L'île du jour d'avant

Librairie générale française - Le Livre de poche, 14361

Paris, 1998
bibliothèque insulaire
   
utopies insulaires
îles désertes
parutions 1998
L'île du jour d'avant / Umberto Eco ; traduit de l'italien par Jean-Noël Schifano. - Paris : Librairie générale française, 1998. - 504 p. ; 18 cm.
ISBN 2-253-14361-8
Seul survivant d'un naufrage en plein Pacifique, Roberto de la Grive trouve un refuge inespéré sur un navire abandonné à quelques encablures d'une île qui semble inaccessible. Confiné à bord, il y découvre un compagnon de fortune — ce n'est pas Vendredi, mais Caspar Wanderdrossel, jésuite fantasque pétri d'érudition. Du dialogue entre les deux rescapés émerge une hypothèse : partis d'Europe à la découverte des îles de Salomon, Roberto à bord de la Daphne, Caspar à bord de l'Amaryllis, tous deux ayant perdu leur route, le hasard les a réunis aux antipodes près de la ligne de partage du temps, le 180e méridien qui coupe la mer entre leur navire et l'île voisine — quand à bord c'est aujourd'hui, sur l'île offerte à leurs yeux c'est toujours hier. L'aventure se déroule en 1643, et cet implacable constat bouscule les certitudes de deux hommes qui ne manquent pas de temps pour tourner et retourner les tenants et aboutissants de leur inconfortable situation.

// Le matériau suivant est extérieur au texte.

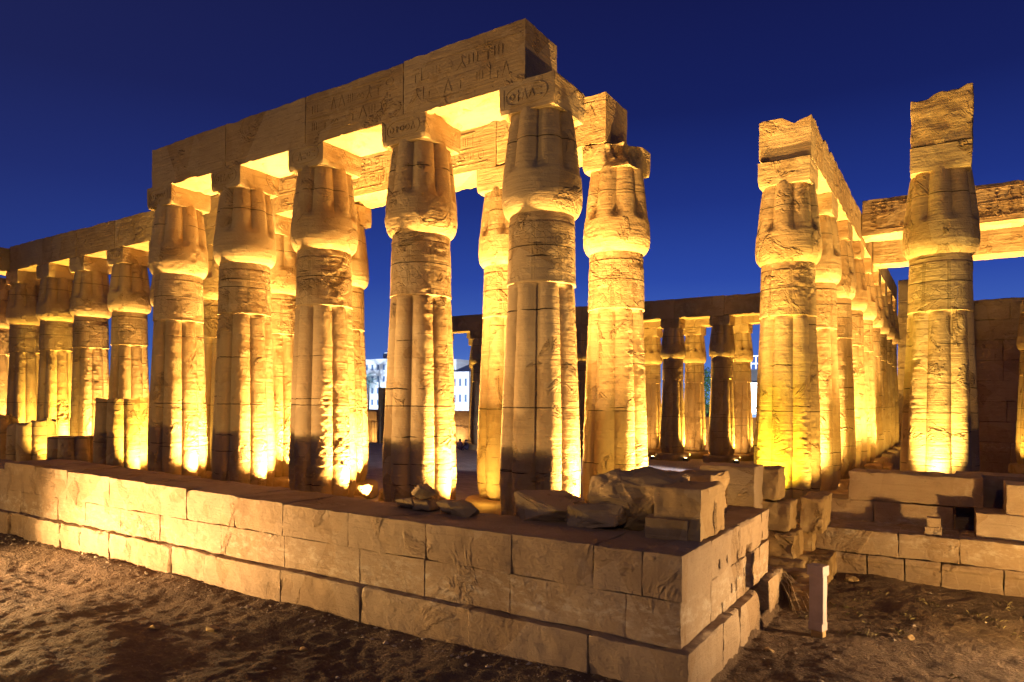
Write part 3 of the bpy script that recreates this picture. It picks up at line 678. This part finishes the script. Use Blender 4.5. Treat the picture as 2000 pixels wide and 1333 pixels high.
mb = MB(); block(mb, -.52, -.22, 16.14, 16.42, .958, 1.12, .05, .012, .005, .02, 782); block(mb, -.49, -.24, 16.17, 16.42, 1.115, 1.30, .05, .012, .005, .02, 783); tag(mb.obj('stone_block', M_wall), 'small two-tier block standing on the right wall ledge', 'stone block')
# rubble at the far end of the receding row
for i, (x, y, s_) in enumerate([(-2.45, 28.0, .42), (-2.1, 28.2, .36), (-1.85, 27.7, .46), (-2.6, 28.3, .30), (-1.45, 28.3, .40), (-2.0, 27.8, .25)]):
    z = fl(y)+(1.25 if i in (1, 5) else 1.2 if i == 3 else 0)
    rock(x-s_*.7, x+s_*.7, y-s_*.6, y+s_*.6, z if i in (1, 3, 5) else z-.02, z+(s_ if i in (1, 3, 5) else 1.3), 820+i, ['stone at left of the rubble heap by the receding row', 'round stone on top of the rubble heap by the receding row', 'tall stone in the middle of the rubble heap', 'small pale stone high on the left of the rubble heap', 'upright stone at right of the rubble heap', 'small stone perched on the middle of the rubble heap'][i], 'rubble heap by the receding row', n=20)
# ------------------------------------------------------------------ metal box post
e = empty('metal_post', (-1.78, 11.55, 0), R(-18)); tag(e, 'pinkish grey metal box post standing on the dirt at right', 'post')
M_post = simple('weathered_paint', (.33, .25, .235), .5, .4, 30, .1, .15)
mb = MB(); block(mb, -.105, .105, -.08, .08, .10, .93, .05, .006, .0015, 0, 1); mb.obj('box', M_post, e)
mb = MB(); block(mb, -.125, .125, -.10, .10, .93, 1.09, .05, .008, .002, 0, 2, lambda p: np.stack([p[:, 0], p[:, 1], p[:, 2]-(p[:, 1]+.1)*-.0], 1)); mb.obj('cap', M_post, e)
mb = MB(); block(mb, -.11, .11, -.085, .085, .085, .215, .05, .006, .002, 0, 3); mb.obj('base_panel', M_post, e)
mb = MB(); block(mb, -.085, .10, -.05, .06, -.06, .09, .05, .01, .004, 0, 4); mb.obj('foot', M_rock, e)
mb = MB(); cube(mb, .106, .118, -.075, -.045, .2, .92); mb.obj('edge_strip', M_post, e)
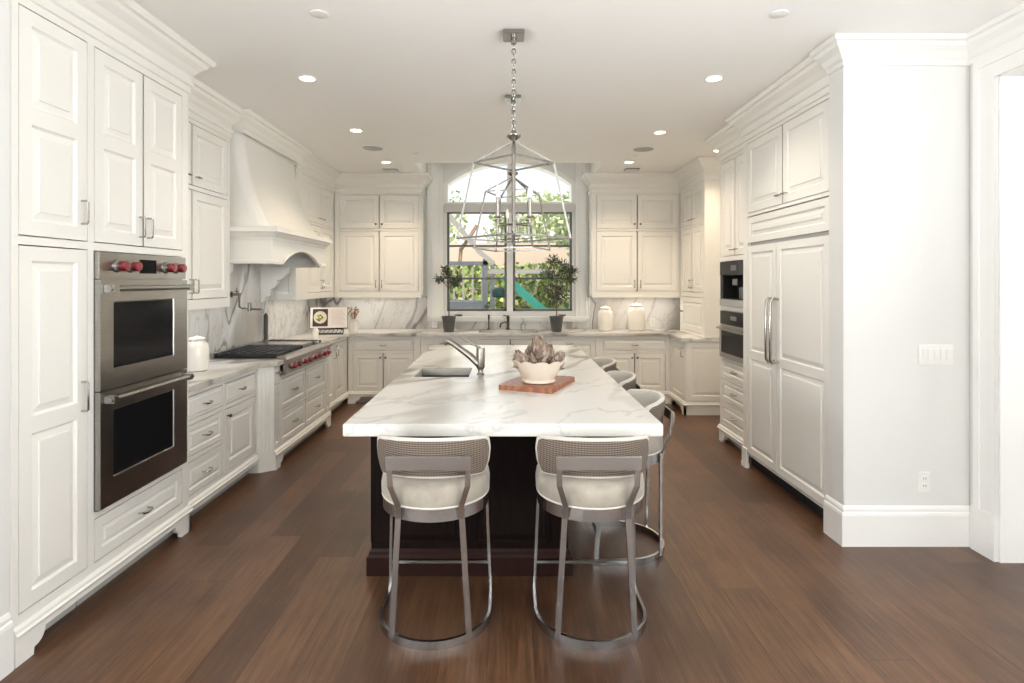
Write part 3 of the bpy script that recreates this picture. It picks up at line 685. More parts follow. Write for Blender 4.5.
# ------------------------------------------------------------------ rangetop
rt = thing('rangetop', 'stainless rangetop with red knobs and black grates under the white hood', 'rangetop', (-1.925, 4.935, 0), L90)
W = 1.24
MB().box(0, .01, .79, W, .655, .925).build('body', STEEL, rt)
m = MB().prism([(0, .78), (-.014, .79), (-.014, .900), (-.020, .912), (-.012, .930), (.008, .940), (.07, .941), (.07, .78)], .0, W, 'x').build('control_panel', STEEL, rt)
for kx in (.14, .25, .42, .53, .70, .81, .98, 1.09):
    b_ = MB().lathe([(.031, 0), (.031, .005), (.024, .010), (.021, .02)], 18, (kx, -.012, .845), Mx).build('knob_bezel', STEEL, rt)
    MB().lathe([(.021, .012), (.024, .016), (.023, .042), (.019, .046), (.003, .047)], 18, (kx, -.012, .845), Mx).build('knob', RED, rt)
MB().box(.02, .075, .925, W - .02, .62, .935).build('burner_tray', BLACK, rt)
for gx0, gx1 in ((.025, .40), (.405, .66), (.99, 1.215)):
    m = MB(); z = .962
    m.tube([(gx0 + .01, .085, z), (gx1 - .01, .085, z), (gx1 - .01, .61, z), (gx0 + .01, .61, z)], .009, 6, True)
    nx = 4
    for k in range(1, nx): x = gx0 + (gx1 - gx0) * k / nx; m.tube([(x, .085, z), (x, .61, z)], .007, 6)
    for k in range(1, 6): y = .085 + .525 * k / 6; m.tube([(gx0 + .01, y, z), (gx1 - .01, y, z)], .007, 6)
    for fx_, fy_ in ((gx0 + .01, .085), (gx1 - .01, .085), (gx1 - .01, .61), (gx0 + .01, .61)): m.tube([(fx_, fy_, .93), (fx_, fy_, z)], .009, 6)
    m.build('grate', IRON, rt)
    for by in (.21, .48): MB().lathe([(.05, 0), (.045, .012), (.03, .016), (.004, .018)], 18, ((gx0 + gx1) / 2, by, .935)).build('burner', IRON, rt)
MB().box(.675, .085, .935, .975, .61, .972).build('griddle', STEEL, rt, bevel=.004)
MB().box(.01, .62, .925, W - .01, .655, .968).build('back_guard', STEEL, rt, bevel=.003)

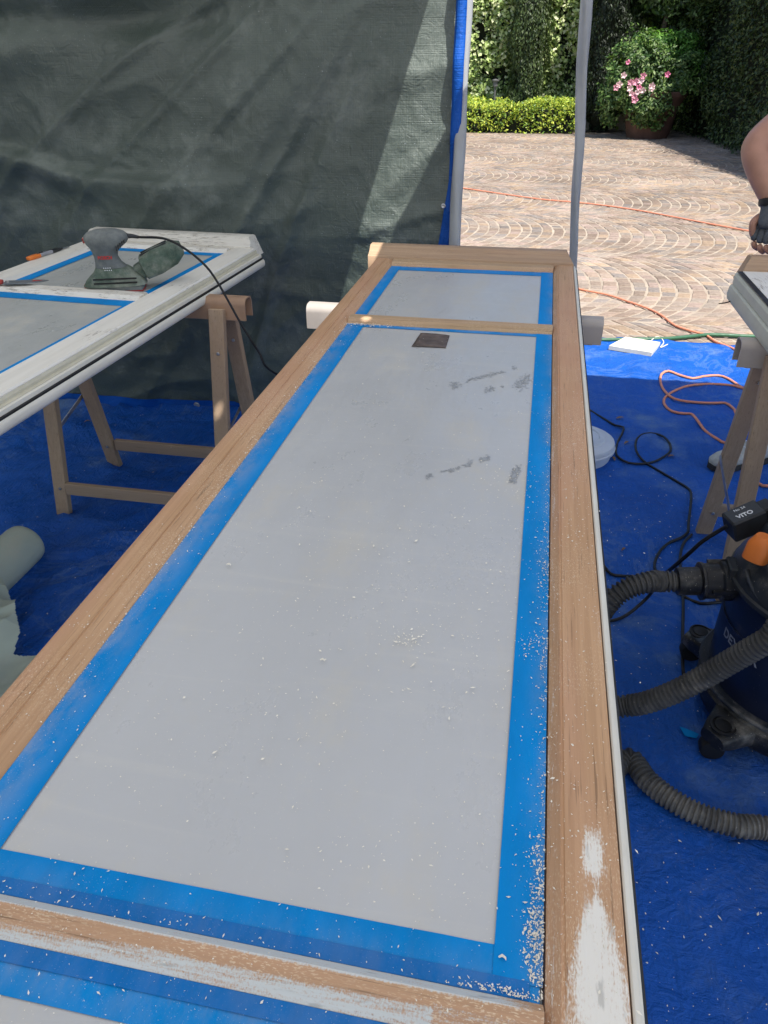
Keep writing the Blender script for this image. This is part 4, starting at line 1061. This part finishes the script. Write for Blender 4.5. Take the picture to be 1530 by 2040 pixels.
# plug box on the cable
pb = PY(1487, 1037, 1.52)
px_ = thing('plug_adapter', pb, 'black plug-in socket adapter on top of the vacuum with its cable', 'adapter', rz=R(20))
obj('adapter_body', MB().box((-.042, -.026, -.028), (.036, .026, .028), Matrix.Rotation(R(-22), 4, 'Y'), .004), M_dark, px_, local=True)
obj('socket', MB().box((.028, -.020, -.020), (.060, .020, .025), Matrix.Rotation(R(-22), 4, 'Y'), .004), M_black, px_, local=True)
tm = Matrix.Rotation(R(-22), 4, 'Y') @ Matrix.Translation((-.006, -.010, .0285))
text('VITO', .016, M_whitetxt, px_, tm, font_bold=.0004); text('No 24', .010, M_whitetxt, px_, Matrix.Rotation(R(-22), 4, 'Y') @ Matrix.Translation((-.006, .012, .0285)))
a_ = pb+Vector((-.038, -.01, -.012))
ccp = [a_, PY(1440, 1053, 1.52), PY(1400, 1078, 1.53), PY(1370, 1105, 1.55), PY(1335, 1135, 1.58), P(1318, 1150, .20), P(1290, 1190, .06), P(1240, 1230, .02), P(1190, 1240, .016)]
top('vacuum_cable', MB().tube(smooth_path(ccp, .015), .0048, 8), M_cordb, P(1190, 1240), 'black cable drooping from the adapter to the floor behind the hose', 'cable', smooth=True)
obj('socket_tower', MB().box((VX-.12, VY+.03, .54), (VX-.02, VY+.12, .60), None, .01), M_vach, vc)

# ribbed hose
hp = [pt+(pt-pin).normalized()*.0, pt+(pt-pin).normalized()*.04, P(1300, 1158, .372), P(1255, 1170, .36), P(1218, 1196, .33), P(1190, 1240, .27), Vector((.185, 1.28, .16)), Vector((.18, 1.16, .07)), Vector((.24, 1.13, .036)),
      P(1250, 1512, .036), P(1290, 1555, .036), P(1340, 1594, .036), P(1400, 1625, .036), P(1470, 1645, .036), P(1540, 1655, .036), Vector((.70, 1.02, .036)), Vector((.90, 1.0, .036)), Vector((1.12, 1.02, .05)), Vector((1.18, 1.10, .26)), Vector((1.0, 1.12, .45)), Vector((.78, 1.12, .50)),
      P(1600, 1235, .47), P(1530, 1275, .41), P(1460, 1315, .335), P(1400, 1350, .27), P(1340, 1380, .215), P(1285, 1400, .17), P(1235, 1408, .14), Vector((.19, 1.24, .13)), Vector((.02, 1.16, .08)), Vector((-.12, 1.0, .036)), Vector((-.2, .8, .034))]
path = smooth_path(hp, .0022)
acc = 0; rr = [0]; 
for i in range(1, len(path)): acc += (path[i]-path[i-1]).length; rr.append(acc)
N_ = int(acc/.00175); pts2 = []; j = 0
for k in range(N_):
    s_ = acc*k/(N_-1)
    while j < len(rr)-2 and rr[j+1] < s_: j += 1
    t = (s_-rr[j])/max(1e-9, rr[j+1]-rr[j]); pts2.append(path[j].lerp(path[j+1], t))
rad = [(.0250, .0252, .0248, .0205, .0198, .0206)[k % 6] for k in range(N_)]
top('vacuum_hose', MB().tube(pts2, rad, 18), M_hose, (.3, 1.2, 0), 'dusty black ribbed suction hose curving under the bare wood door', 'hose', smooth=50)

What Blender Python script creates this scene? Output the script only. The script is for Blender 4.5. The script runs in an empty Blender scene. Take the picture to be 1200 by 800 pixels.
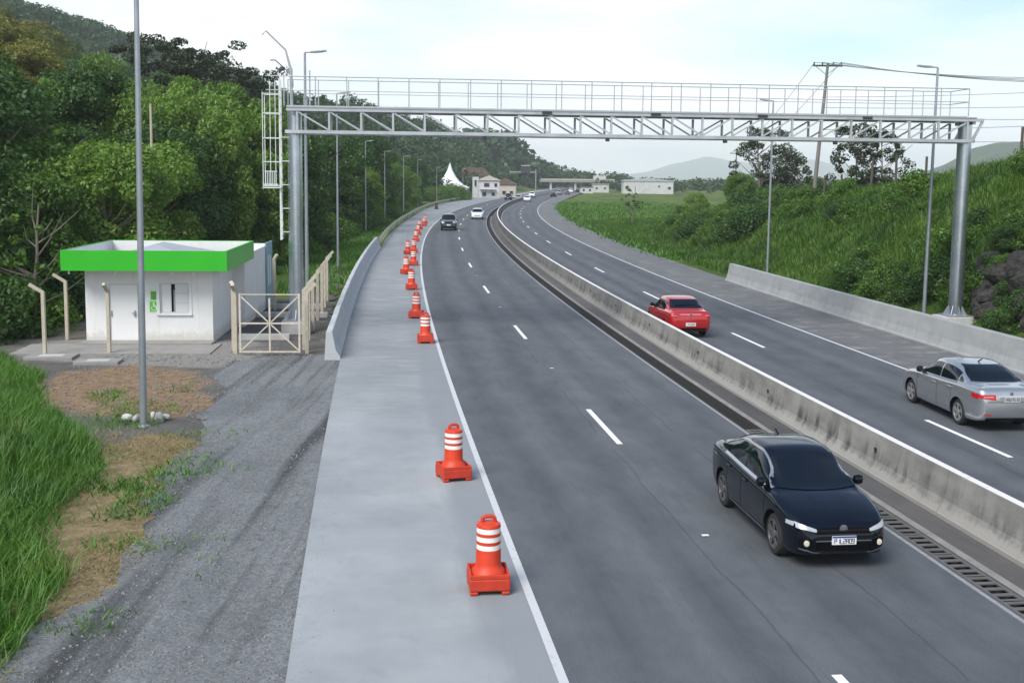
import bpy, bmesh, math, random
import numpy as np
from mathutils import Vector, Matrix
from mathutils.bvhtree import BVHTree
S = bpy.context.scene
COL = S.collection
rad = math.radians
# ------------------------------------------------------------------ camera
CAM_H, PITCH, ROLL = 5.85, rad(6.5), rad(0.6)
cam = bpy.data.cameras.new('camera'); camo = bpy.data.objects.new('camera', cam); COL.objects.link(camo)
cam.sensor_width = 36.0; cam.lens = 36.0*1335/1200; cam.shift_y = -40/1200
cam.clip_start = 0.1; cam.clip_end = 30000
_r0, _f, _u = Vector((1,0,0)), Vector((0,math.cos(PITCH),-math.sin(PITCH))), Vector((0,math.sin(PITCH),math.cos(PITCH)))
_r = _r0*math.cos(ROLL)+_u*math.sin(ROLL); _u2 = _u*math.cos(ROLL)-_r0*math.sin(ROLL)
camo.matrix_world = Matrix(((_r.x,_u2.x,-_f.x,0),(_r.y,_u2.y,-_f.y,0),(_r.z,_u2.z,-_f.z,CAM_H),(0,0,0,1)))
S.camera = camo
# ------------------------------------------------------------------ sky and sun
SUN_EL, SUN_AZ = rad(48), rad(215)      # azimuth clockwise from +Y
W = bpy.data.worlds.new('World'); S.world = W; W.use_nodes = True
nt = W.node_tree; nt.nodes.clear()
def N(t, typ, **kw):
    n = t.nodes.new(typ)
    for k, v in kw.items():
        if k.startswith('i_'): n.inputs[k[2:].replace('_',' ')].default_value = v
        else: setattr(n, k, v)
    return n
sky = N(nt,'ShaderNodeTexSky', sky_type='NISHITA', sun_disc=False, sun_elevation=SUN_EL, sun_rotation=SUN_AZ)
sky.air_density = 1.0; sky.dust_density = 0.5; sky.ozone_density = 1.2
bg1 = N(nt,'ShaderNodeBackground'); bg1.inputs['Strength'].default_value = 0.085
nt.links.new(sky.outputs[0], bg1.inputs['Color'])
bg2 = N(nt,'ShaderNodeBackground'); bg2.inputs['Strength'].default_value = 0.70
tc = N(nt,'ShaderNodeTexCoord'); sp = N(nt,'ShaderNodeSeparateXYZ'); nt.links.new(tc.outputs['Generated'], sp.inputs[0])
def M(t, op, a, b=None, c=None, clamp=False):
    n = t.nodes.new('ShaderNodeMath'); n.operation = op; n.use_clamp = clamp
    for i, v in enumerate((a,b,c)):
        if v is None: continue
        if isinstance(v,(int,float)): n.inputs[i].default_value = v
        else: t.links.new(v, n.inputs[i])
    return n.outputs[0]
zz = M(nt,'ADD', M(nt,'MAXIMUM', sp.outputs[2], 0.0), 0.16)
cx_ = M(nt,'DIVIDE', sp.outputs[0], zz); cy_ = M(nt,'DIVIDE', sp.outputs[1], zz)
cb = N(nt,'ShaderNodeCombineXYZ'); nt.links.new(cx_, cb.inputs[0]); nt.links.new(cy_, cb.inputs[1]); cb.inputs[2].default_value = 8.8
nz = N(nt,'ShaderNodeTexNoise'); nz.inputs['Scale'].default_value = 0.62; nz.inputs['Detail'].default_value = 6; nz.inputs['Roughness'].default_value = 0.52
nt.links.new(cb.outputs[0], nz.inputs['Vector'])
low = M(nt,'SUBTRACT', 1.0, M(nt,'MULTIPLY', sp.outputs[2], 1.9), clamp=True)
fac = M(nt,'ADD', M(nt,'MULTIPLY', M(nt,'SUBTRACT', nz.outputs[0], 0.5), 4.2), M(nt,'ADD', M(nt,'MULTIPLY', low, 1.05), 0.03), clamp=True)
nz2 = N(nt,'ShaderNodeTexNoise'); nz2.inputs['Scale'].default_value = 1.3; nz2.inputs['Detail'].default_value = 5
nt.links.new(cb.outputs[0], nz2.inputs['Vector'])
cr = N(nt,'ShaderNodeValToRGB'); nt.links.new(nz2.outputs[0], cr.inputs[0])
cr.color_ramp.elements[0].position = 0.36; cr.color_ramp.elements[0].color = (0.76,0.81,0.88,1)
cr.color_ramp.elements[1].position = 0.62; cr.color_ramp.elements[1].color = (0.96,0.97,0.985,1)
nt.links.new(cr.outputs[0], bg2.inputs['Color'])
mx = N(nt,'ShaderNodeMixShader'); nt.links.new(fac, mx.inputs[0]); nt.links.new(bg1.outputs[0], mx.inputs[1]); nt.links.new(bg2.outputs[0], mx.inputs[2])
wo = N(nt,'ShaderNodeOutputWorld'); nt.links.new(mx.outputs[0], wo.inputs[0])
sl = bpy.data.lights.new('sun','SUN'); sl.energy = 2.2; sl.angle = rad(32); sl.color = (1.0,0.95,0.87)
so = bpy.data.objects.new('sun', sl); COL.objects.link(so)
_d = Vector((math.sin(SUN_AZ)*math.cos(SUN_EL), math.cos(SUN_AZ)*math.cos(SUN_EL), math.sin(SUN_EL)))
so.rotation_euler = _d.to_track_quat('Z','Y').to_euler(); so.location = (0,0,60)
S.view_settings.view_transform = 'Standard'; S.view_settings.look = 'None'; S.view_settings.exposure = 1.02; S.view_settings.gamma = 1.0
S.cycles.max_bounces = 6; S.cycles.diffuse_bounces = 3; S.cycles.glossy_bounces = 3; S.cycles.transmission_bounces = 4; S.cycles.volume_bounces = 4
S.cycles.use_denoising = True
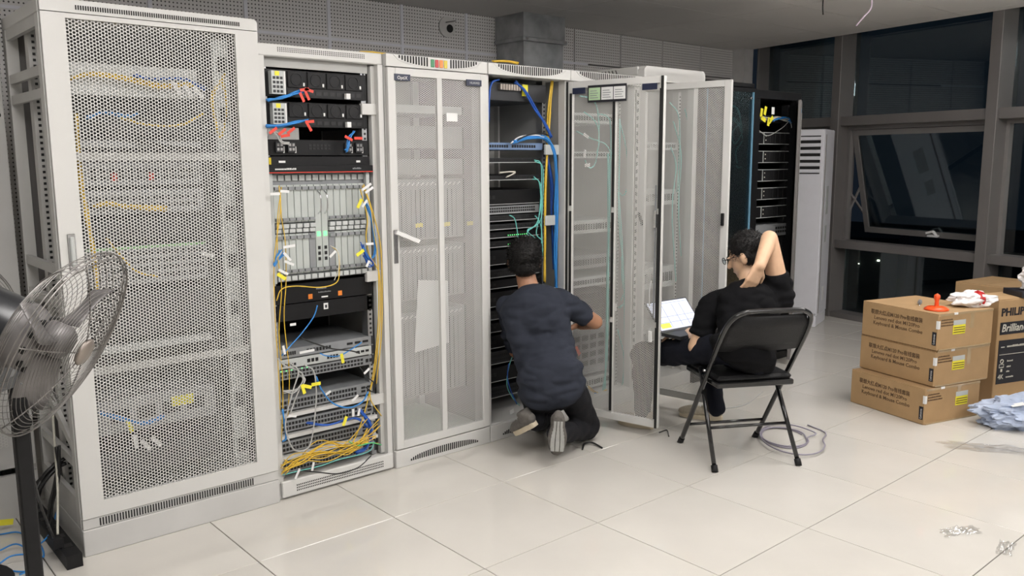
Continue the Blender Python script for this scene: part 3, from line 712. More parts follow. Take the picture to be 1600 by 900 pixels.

Autour de ce noyau, le roman explose en tous sens, brassant allègrement références et allusions au bouillonnement culturel de l'Europe du XVIIe siècle, démarquant ou travestissant les récits de voyage (Abel Tasman entre autres), évoquant non sans recul les controverses théologiques, philosophiques ou scientifiques, parodiant les robinsonnades dont pourtant la vogue n'est pas encore répandue, saluant dans la foulée Stevenson … L'île du jour d'avant se prête donc à une multiplicité de lectures ; on peut y relever l'amorce d'un questionnement distancié des rêveries utopisantes. Avant même les naufrages de la Daphne et de l'Amaryllis, des jalons sont posés — les navigateurs partis sur les traces de Mendaña en quête des îles de Salomon rêvent d'Escondida, d'Ophir, de l'Arcadie … ; la Daphne ayant fait relâche à Más Afuera, où « le climat était sain, la végétation luxuriante », on avait émis l'idée que « ç'eût été largesse du sort que de faire naufrage un jour sur ces rivages et y vivre heureux sans plus désirer le retour dans la patrie » 1.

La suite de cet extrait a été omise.